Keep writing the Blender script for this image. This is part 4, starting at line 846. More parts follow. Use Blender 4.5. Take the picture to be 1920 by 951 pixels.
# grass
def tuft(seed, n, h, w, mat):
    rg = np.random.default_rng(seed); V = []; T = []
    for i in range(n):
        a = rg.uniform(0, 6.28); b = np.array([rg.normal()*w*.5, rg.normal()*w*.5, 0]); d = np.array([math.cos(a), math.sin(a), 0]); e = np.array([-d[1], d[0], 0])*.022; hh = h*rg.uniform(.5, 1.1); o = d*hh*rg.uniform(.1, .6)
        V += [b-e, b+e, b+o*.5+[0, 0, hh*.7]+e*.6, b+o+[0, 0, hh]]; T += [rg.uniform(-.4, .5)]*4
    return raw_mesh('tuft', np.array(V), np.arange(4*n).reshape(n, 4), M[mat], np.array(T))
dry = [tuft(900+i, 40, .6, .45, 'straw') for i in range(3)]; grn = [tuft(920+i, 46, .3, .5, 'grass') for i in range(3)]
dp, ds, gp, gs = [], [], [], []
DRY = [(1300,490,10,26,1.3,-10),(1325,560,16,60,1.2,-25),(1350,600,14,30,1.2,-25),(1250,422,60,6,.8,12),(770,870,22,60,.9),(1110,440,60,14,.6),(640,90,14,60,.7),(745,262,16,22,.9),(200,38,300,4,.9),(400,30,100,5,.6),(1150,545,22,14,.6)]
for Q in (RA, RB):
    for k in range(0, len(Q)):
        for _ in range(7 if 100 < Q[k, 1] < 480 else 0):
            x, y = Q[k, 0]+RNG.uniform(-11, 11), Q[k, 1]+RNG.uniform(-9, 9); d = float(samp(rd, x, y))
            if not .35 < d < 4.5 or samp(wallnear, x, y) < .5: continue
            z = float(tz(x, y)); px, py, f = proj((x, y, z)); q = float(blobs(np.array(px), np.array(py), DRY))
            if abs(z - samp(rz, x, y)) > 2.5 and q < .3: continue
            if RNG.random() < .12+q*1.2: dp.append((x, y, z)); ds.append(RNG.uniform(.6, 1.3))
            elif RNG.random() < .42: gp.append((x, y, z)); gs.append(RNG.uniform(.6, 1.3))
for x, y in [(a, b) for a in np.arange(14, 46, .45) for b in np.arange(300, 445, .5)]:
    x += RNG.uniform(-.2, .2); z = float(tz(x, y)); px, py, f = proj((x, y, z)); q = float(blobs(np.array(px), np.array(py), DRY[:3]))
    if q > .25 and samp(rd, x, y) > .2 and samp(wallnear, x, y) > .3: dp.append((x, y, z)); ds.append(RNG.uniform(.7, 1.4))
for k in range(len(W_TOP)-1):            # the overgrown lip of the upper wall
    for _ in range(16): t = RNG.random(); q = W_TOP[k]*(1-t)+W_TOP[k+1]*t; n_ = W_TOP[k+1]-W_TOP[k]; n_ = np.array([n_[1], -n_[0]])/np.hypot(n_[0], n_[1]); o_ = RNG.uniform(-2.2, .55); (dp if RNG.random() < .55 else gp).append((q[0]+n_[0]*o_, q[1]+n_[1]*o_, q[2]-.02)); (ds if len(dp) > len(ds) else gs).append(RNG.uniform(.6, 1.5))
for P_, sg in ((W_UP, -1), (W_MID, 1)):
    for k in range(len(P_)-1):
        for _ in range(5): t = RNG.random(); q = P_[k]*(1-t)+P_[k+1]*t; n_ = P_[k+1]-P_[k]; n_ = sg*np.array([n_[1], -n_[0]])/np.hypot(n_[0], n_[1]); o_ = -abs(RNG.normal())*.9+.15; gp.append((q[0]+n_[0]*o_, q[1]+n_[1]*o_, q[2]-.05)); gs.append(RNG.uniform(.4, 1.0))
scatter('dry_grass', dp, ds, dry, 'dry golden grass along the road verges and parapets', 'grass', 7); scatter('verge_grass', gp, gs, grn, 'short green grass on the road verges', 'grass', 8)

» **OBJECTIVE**
Set every line of the listing down word for word.

» **TASK ANSWER**
Keep writing the Blender script for this image. This is part 4, starting at line 846. More parts follow. Use Blender 4.5. Take the picture to be 1920 by 951 pixels.
# grass
def tuft(seed, n, h, w, mat):
    rg = np.random.default_rng(seed); V = []; T = []
    for i in range(n):
        a = rg.uniform(0, 6.28); b = np.array([rg.normal()*w*.5, rg.normal()*w*.5, 0]); d = np.array([math.cos(a), math.sin(a), 0]); e = np.array([-d[1], d[0], 0])*.022; hh = h*rg.uniform(.5, 1.1); o = d*hh*rg.uniform(.1, .6)
        V += [b-e, b+e, b+o*.5+[0, 0, hh*.7]+e*.6, b+o+[0, 0, hh]]; T += [rg.uniform(-.4, .5)]*4
    return raw_mesh('tuft', np.array(V), np.arange(4*n).reshape(n, 4), M[mat], np.array(T))
dry = [tuft(900+i, 40, .6, .45, 'straw') for i in range(3)]; grn = [tuft(920+i, 46, .3, .5, 'grass') for i in range(3)]
dp, ds, gp, gs = [], [], [], []
DRY = [(1300,490,10,26,1.3,-10),(1325,560,16,60,1.2,-25),(1350,600,14,30,1.2,-25),(1250,422,60,6,.8,12),(770,870,22,60,.9),(1110,440,60,14,.6),(640,90,14,60,.7),(745,262,16,22,.9),(200,38,300,4,.9),(400,30,100,5,.6),(1150,545,22,14,.6)]
for Q in (RA, RB):
    for k in range(0, len(Q)):
        for _ in range(7 if 100 < Q[k, 1] < 480 else 0):
            x, y = Q[k, 0]+RNG.uniform(-11, 11), Q[k, 1]+RNG.uniform(-9, 9); d = float(samp(rd, x, y))
            if not .35 < d < 4.5 or samp(wallnear, x, y) < .5: continue
            z = float(tz(x, y)); px, py, f = proj((x, y, z)); q = float(blobs(np.array(px), np.array(py), DRY))
            if abs(z - samp(rz, x, y)) > 2.5 and q < .3: continue
            if RNG.random() < .12+q*1.2: dp.append((x, y, z)); ds.append(RNG.uniform(.6, 1.3))
            elif RNG.random() < .42: gp.append((x, y, z)); gs.append(RNG.uniform(.6, 1.3))
for x, y in [(a, b) for a in np.arange(14, 46, .45) for b in np.arange(300, 445, .5)]:
    x += RNG.uniform(-.2, .2); z = float(tz(x, y)); px, py, f = proj((x, y, z)); q = float(blobs(np.array(px), np.array(py), DRY[:3]))
    if q > .25 and samp(rd, x, y) > .2 and samp(wallnear, x, y) > .3: dp.append((x, y, z)); ds.append(RNG.uniform(.7, 1.4))
for k in range(len(W_TOP)-1):            # the overgrown lip of the upper wall
    for _ in range(16): t = RNG.random(); q = W_TOP[k]*(1-t)+W_TOP[k+1]*t; n_ = W_TOP[k+1]-W_TOP[k]; n_ = np.array([n_[1], -n_[0]])/np.hypot(n_[0], n_[1]); o_ = RNG.uniform(-2.2, .55); (dp if RNG.random() < .55 else gp).append((q[0]+n_[0]*o_, q[1]+n_[1]*o_, q[2]-.02)); (ds if len(dp) > len(ds) else gs).append(RNG.uniform(.6, 1.5))
for P_, sg in ((W_UP, -1), (W_MID, 1)):
    for k in range(len(P_)-1):
        for _ in range(5): t = RNG.random(); q = P_[k]*(1-t)+P_[k+1]*t; n_ = P_[k+1]-P_[k]; n_ = sg*np.array([n_[1], -n_[0]])/np.hypot(n_[0], n_[1]); o_ = -abs(RNG.normal())*.9+.15; gp.append((q[0]+n_[0]*o_, q[1]+n_[1]*o_, q[2]-.05)); gs.append(RNG.uniform(.4, 1.0))
scatter('dry_grass', dp, ds, dry, 'dry golden grass along the road verges and parapets', 'grass', 7); scatter('verge_grass', gp, gs, grn, 'short green grass on the road verges', 'grass', 8)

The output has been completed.